Worker productivity continued to increase thanks to constant improvements in technology, but their wages stayed flat.

Working people’s paychecks didn’t increase, and neither did their time off.

Back in the 1950’s, the average American working in manufacturing worked around 42 hours per week.

Today, an average American working manufacturing is working around 40 hours per week.

Even though productivity has increased 400 percent since 1950, Americans are working, on average, just two hours per week less, and are paid the same or in many cases even less than they were paid in 1950.

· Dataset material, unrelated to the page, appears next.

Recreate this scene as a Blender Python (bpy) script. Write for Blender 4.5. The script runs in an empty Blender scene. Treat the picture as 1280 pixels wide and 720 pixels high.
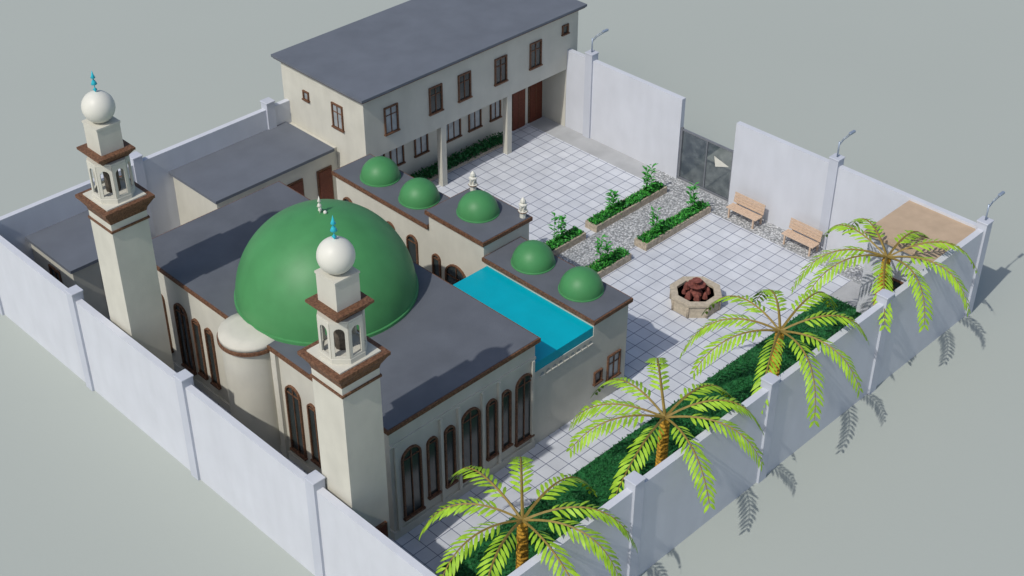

If productivity is four times higher today than it was in the 1950’s, then Americans should be able to work just ten hours per week to afford the same 1950’s lifestyle when a family of four could get by on just one paycheck, own a home, own a car, put their kids through school, take a couple vacations a year, and retire comfortably.

That’s the very definition of “The Leisure Society”: ten hours of work a week, and the rest of the time spent with family, with travel, with playing golf, with going to the movies, with whatever you want.

But “The Leisure Society” was doomed the minute Ronald Regan decided to slash taxes on the rich in America.

It’s time to undo the damage done by Reagan, and roll-back the Reagan tax cuts for the rich, that have let the wealthy elite prosper, while working people got screwed.

Only when the Reagan Revolution is reversed will every American again reap the rewards of increases in productivity in technology.

Let’s step out of the Flintstone age, and hop on-board with the Jetsons.